_Problem to solve_
Return all the data below as it stands, minus the pictures.

_Supplied information_
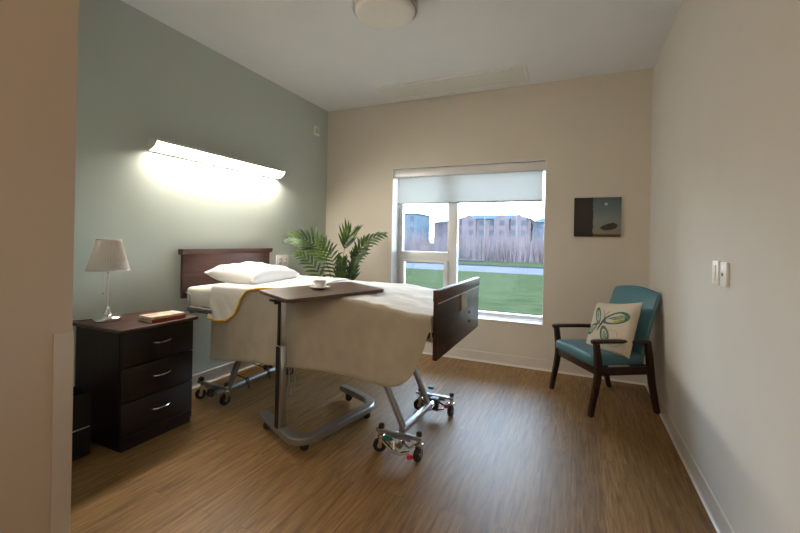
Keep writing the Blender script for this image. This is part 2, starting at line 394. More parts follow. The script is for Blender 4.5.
def brush(bm):   # one loose dark diagonal stroke and a short ochre one
    prism(bm, [(.02, -.10), (.05, -.075), (.09, -.06), (.13, -.05), (.165, -.07), (.15, -.10), (.11, -.115), (.06, -.12)], 'y', -.0265, -.0245)
part('dark_stroke', mat('dark_paint', (.03, .018, .012), .5, noise_amt=.3), pic, brush, smooth=False)
part('pale_spot', mat('pale_paint', (.45, .46, .38), .5, noise_amt=.1), pic, lambda bm: lathe(bm, [(0, .0), (.014, 0), (.014, .0015), (0, .0015)], n=16, M=Matrix.Translation((.07, -.0245, .115)) @ Matrix.Rotation(PI/2, 4, 'X')), smooth=False)

# ------------------------------------------------------------------ nightstand and what stands on it
ns = thing('nightstand', 'dark mahogany three-drawer nightstand beside the bed head', 'nightstand', (-2.47, 1.60, 0))
NX0, NX1, NY0, NY1 = -.22, .205, -.225, .225
part('nightstand_top', mahog_lit, ns, lambda bm: box(bm, (NX0-.01, NY0-.018, .66), (NX1+.02, NY1+.018, .682), .005))
def nbody(bm):
    box(bm, (NX0, NY0, .03), (NX1-.02, NY0+.02, .66)); box(bm, (NX0, NY1-.02, .03), (NX1-.02, NY1, .66)); box(bm, (NX0, NY0+.02, .03), (NX0+.02, NY1-.02, .66))
    for z in (.03, .26, .455, .64): box(bm, (NX0+.02, NY0+.02, z), (NX1-.02, NY1-.02, z+.018))
part('carcass', mahog_z, ns, nbody, smooth=False)
part('plinth', drawer_m, ns, lambda bm: [box(bm, (NX0+.01, NY0+.01, 0), (NX1-.005, NY1-.01, .03)), box(bm, (NX1-.02, NY0+.003, .03), (NX1-.003, NY1-.003, .072))], smooth=False)
for z0, z1 in ((.075, .264), (.269, .460), (.465, .655)):
    d = part('drawer', drawer_m, ns, lambda bm: box(bm, (NX1-.02, NY0+.003, z0), (NX1, NY1-.003, z1-.0), .003))
    zc = (z0+z1)/2+.015
    def hnd(bm):
        pts = [(NX1-.002, -.055, zc), (NX1+.018, -.05, zc), (NX1+.026, -.03, zc-.003), (NX1+.028, 0, zc-.004), (NX1+.026, .03, zc-.003), (NX1+.018, .05, zc), (NX1-.002, .055, zc)]
        tube(bm, pts, .0048, 8)
    part('drawer_handle', chrome, d, hnd)

tl = thing('table_lamp', 'nickel table lamp with white pleated shade on the nightstand', 'lamp', (-2.575, 1.478, .683))
part('lamp_base', chrome, tl, lambda bm: lathe(bm, [(0, 0), (.070, 0), (.075, .005), (.075, .020), (.068, .027), (.042, .034), (.025, .040), (.022, .052), (.014, .062), (.009, .085), (0, .085)], n=40))
part('lamp_pole', chrome, tl, lambda bm: lathe(bm, [(0, .08), (.0065, .08), (.0065, .29), (.017, .295), (.019, .305), (.019, .33), (0, .33)], n=16))
def shade(bm):
    n = 144; R0, R1, z0, z1 = .108, .061, .305, .490
    rows = []
    for i in range(13):
        t = i/12; row = []
        for k in range(n+1):
            rr = (R0+(R1-R0)*t) + (.0016 if k % 2 else -.0016)
            a = 2*PI*k/n; row.append(V((rr*math.cos(a), rr*math.sin(a), z0+(z1-z0)*t)))
        rows.append(row)
    grid(bm, rows); bmesh.ops.remove_doubles(bm, verts=bm.verts, dist=1e-5)
sh = part('lamp_shade', shade_m, tl, shade, ang=70)
md = sh.modifiers.new('s', 'SOLIDIFY'); md.thickness = .0012
def rims(bm):
    for R, z in ((.1085, .306), (.0615, .489)):
        sweep(bm, [(R*math.cos(2*PI*k/48), R*math.sin(2*PI*k/48), z) for k in range(48)], rectp(.004, .007), closed=True)
    for k in range(3):
        a = 2*PI*k/3; tube(bm, [(0, 0, .325), (.04*math.cos(a), .04*math.sin(a), .45), (.0605*math.cos(a), .0605*math.sin(a), .487)], .0015, 6)
part('shade_rim', sheet_m, sh, rims)
def chain(bm):
    tube(bm, [(-.005, -.022, .30), (-.005, -.024, .29), (-.005, -.024, .17)], .0012, 6)
    lathe(bm, [(0, 0), (.004, .002), (.0055, .007), (.004, .012), (0, .014)], (-.005, -.024, .158), 12)
part('pull_chain', chrome, tl, chain)
def lcord(bm):
    tube(bm, [(-.07, -.02, .006), (-.10, -.05, .004), (-.115, -.09, .004), (-.14, -.12, .004)], .003, 6)
part('power_cord', blackp, tl, lcord)

def book(name, loc, rz, size, cover, label, spots=None):
    t = thing(name, label, 'book', loc, rz, 'books on the nightstand')
    a, b2, h = size
    part('pages', mat('pages', (.62, .58, .50), .9, noise_amt=.08, nscale=3, stretch=(1, 1, 200)), t, lambda bm: box(bm, (-a/2+.003, -b2/2+.003, .002), (a/2-.002, b2/2-.003, h-.002)), smooth=False)
    def cov(bm):
        box(bm, (-a/2, -b2/2, 0), (a/2, b2/2, .002)); box(bm, (-a/2, -b2/2, h-.002), (a/2, b2/2, h)); box(bm, (a/2-.002, -b2/2, .002), (a/2, b2/2, h-.002))
    part('cover', cover, t, cov, smooth=False)
    return t
red_m = mat('red_cover', (.30, .045, .012), .5, noise_amt=.3, nscale=30)
peach_m = mat('peach_cover', (.78, .66, .56), .4, noise_amt=.18, nscale=26)
book('paperback_book', (-2.335, 1.66, .683), math.radians(-2), (.135, .215, .020), red_m, 'thick red-spined book lying lowest on the nightstand')
bk = book('paperback_book', (-2.337, 1.66, .7035), math.radians(-4), (.130, .208, .014), peach_m, 'pale peach patterned book on top of the red-spined book')
part('cover_sun', mat('cover_yellow', (.80, .52, .03), .5, noise_amt=.1), bk, lambda bm: lathe(bm, [(0, .0139), (.02, .0139), (.02, .0145), (0, .0145)], (-.0, .02, 0), 20), smooth=False)
part('title_block', mat('cover_orange', (.78, .22, .08), .5, noise_amt=.3, nscale=60), bk, lambda bm: box(bm, (-.03, -.09, .0138), (.0, -.03, .0144)), smooth=False)
part('cover_blot', mat('cover_blue', (.25, .27, .42), .5, noise_amt=.3, nscale=60), bk, lambda bm: box(bm, (-.035, .05, .0138), (.03, .058, .0144)), smooth=False)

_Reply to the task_
Keep writing the Blender script for this image. This is part 2, starting at line 394. More parts follow. The script is for Blender 4.5.
def brush(bm):   # one loose dark diagonal stroke and a short ochre one
    prism(bm, [(.02, -.10), (.05, -.075), (.09, -.06), (.13, -.05), (.165, -.07), (.15, -.10), (.11, -.115), (.06, -.12)], 'y', -.0265, -.0245)
part('dark_stroke', mat('dark_paint', (.03, .018, .012), .5, noise_amt=.3), pic, brush, smooth=False)
part('pale_spot', mat('pale_paint', (.45, .46, .38), .5, noise_amt=.1), pic, lambda bm: lathe(bm, [(0, .0), (.014, 0), (.014, .0015), (0, .0015)], n=16, M=Matrix.Translation((.07, -.0245, .115)) @ Matrix.Rotation(PI/2, 4, 'X')), smooth=False)

# ------------------------------------------------------------------ nightstand and what stands on it
ns = thing('nightstand', 'dark mahogany three-drawer nightstand beside the bed head', 'nightstand', (-2.47, 1.60, 0))
NX0, NX1, NY0, NY1 = -.22, .205, -.225, .225
part('nightstand_top', mahog_lit, ns, lambda bm: box(bm, (NX0-.01, NY0-.018, .66), (NX1+.02, NY1+.018, .682), .005))
def nbody(bm):
    box(bm, (NX0, NY0, .03), (NX1-.02, NY0+.02, .66)); box(bm, (NX0, NY1-.02, .03), (NX1-.02, NY1, .66)); box(bm, (NX0, NY0+.02, .03), (NX0+.02, NY1-.02, .66))
    for z in (.03, .26, .455, .64): box(bm, (NX0+.02, NY0+.02, z), (NX1-.02, NY1-.02, z+.018))
part('carcass', mahog_z, ns, nbody, smooth=False)
part('plinth', drawer_m, ns, lambda bm: [box(bm, (NX0+.01, NY0+.01, 0), (NX1-.005, NY1-.01, .03)), box(bm, (NX1-.02, NY0+.003, .03), (NX1-.003, NY1-.003, .072))], smooth=False)
for z0, z1 in ((.075, .264), (.269, .460), (.465, .655)):
    d = part('drawer', drawer_m, ns, lambda bm: box(bm, (NX1-.02, NY0+.003, z0), (NX1, NY1-.003, z1-.0), .003))
    zc = (z0+z1)/2+.015
    def hnd(bm):
        pts = [(NX1-.002, -.055, zc), (NX1+.018, -.05, zc), (NX1+.026, -.03, zc-.003), (NX1+.028, 0, zc-.004), (NX1+.026, .03, zc-.003), (NX1+.018, .05, zc), (NX1-.002, .055, zc)]
        tube(bm, pts, .0048, 8)
    part('drawer_handle', chrome, d, hnd)

tl = thing('table_lamp', 'nickel table lamp with white pleated shade on the nightstand', 'lamp', (-2.575, 1.478, .683))
part('lamp_base', chrome, tl, lambda bm: lathe(bm, [(0, 0), (.070, 0), (.075, .005), (.075, .020), (.068, .027), (.042, .034), (.025, .040), (.022, .052), (.014, .062), (.009, .085), (0, .085)], n=40))
part('lamp_pole', chrome, tl, lambda bm: lathe(bm, [(0, .08), (.0065, .08), (.0065, .29), (.017, .295), (.019, .305), (.019, .33), (0, .33)], n=16))
def shade(bm):
    n = 144; R0, R1, z0, z1 = .108, .061, .305, .490
    rows = []
    for i in range(13):
        t = i/12; row = []
        for k in range(n+1):
            rr = (R0+(R1-R0)*t) + (.0016 if k % 2 else -.0016)
            a = 2*PI*k/n; row.append(V((rr*math.cos(a), rr*math.sin(a), z0+(z1-z0)*t)))
        rows.append(row)
    grid(bm, rows); bmesh.ops.remove_doubles(bm, verts=bm.verts, dist=1e-5)
sh = part('lamp_shade', shade_m, tl, shade, ang=70)
md = sh.modifiers.new('s', 'SOLIDIFY'); md.thickness = .0012
def rims(bm):
    for R, z in ((.1085, .306), (.0615, .489)):
        sweep(bm, [(R*math.cos(2*PI*k/48), R*math.sin(2*PI*k/48), z) for k in range(48)], rectp(.004, .007), closed=True)
    for k in range(3):
        a = 2*PI*k/3; tube(bm, [(0, 0, .325), (.04*math.cos(a), .04*math.sin(a), .45), (.0605*math.cos(a), .0605*math.sin(a), .487)], .0015, 6)
part('shade_rim', sheet_m, sh, rims)
def chain(bm):
    tube(bm, [(-.005, -.022, .30), (-.005, -.024, .29), (-.005, -.024, .17)], .0012, 6)
    lathe(bm, [(0, 0), (.004, .002), (.0055, .007), (.004, .012), (0, .014)], (-.005, -.024, .158), 12)
part('pull_chain', chrome, tl, chain)
def lcord(bm):
    tube(bm, [(-.07, -.02, .006), (-.10, -.05, .004), (-.115, -.09, .004), (-.14, -.12, .004)], .003, 6)
part('power_cord', blackp, tl, lcord)

def book(name, loc, rz, size, cover, label, spots=None):
    t = thing(name, label, 'book', loc, rz, 'books on the nightstand')
    a, b2, h = size
    part('pages', mat('pages', (.62, .58, .50), .9, noise_amt=.08, nscale=3, stretch=(1, 1, 200)), t, lambda bm: box(bm, (-a/2+.003, -b2/2+.003, .002), (a/2-.002, b2/2-.003, h-.002)), smooth=False)
    def cov(bm):
        box(bm, (-a/2, -b2/2, 0), (a/2, b2/2, .002)); box(bm, (-a/2, -b2/2, h-.002), (a/2, b2/2, h)); box(bm, (a/2-.002, -b2/2, .002), (a/2, b2/2, h-.002))
    part('cover', cover, t, cov, smooth=False)
    return t
red_m = mat('red_cover', (.30, .045, .012), .5, noise_amt=.3, nscale=30)
peach_m = mat('peach_cover', (.78, .66, .56), .4, noise_amt=.18, nscale=26)
book('paperback_book', (-2.335, 1.66, .683), math.radians(-2), (.135, .215, .020), red_m, 'thick red-spined book lying lowest on the nightstand')
bk = book('paperback_book', (-2.337, 1.66, .7035), math.radians(-4), (.130, .208, .014), peach_m, 'pale peach patterned book on top of the red-spined book')
part('cover_sun', mat('cover_yellow', (.80, .52, .03), .5, noise_amt=.1), bk, lambda bm: lathe(bm, [(0, .0139), (.02, .0139), (.02, .0145), (0, .0145)], (-.0, .02, 0), 20), smooth=False)
part('title_block', mat('cover_orange', (.78, .22, .08), .5, noise_amt=.3, nscale=60), bk, lambda bm: box(bm, (-.03, -.09, .0138), (.0, -.03, .0144)), smooth=False)
part('cover_blot', mat('cover_blue', (.25, .27, .42), .5, noise_amt=.3, nscale=60), bk, lambda bm: box(bm, (-.035, .05, .0138), (.03, .058, .0144)), smooth=False)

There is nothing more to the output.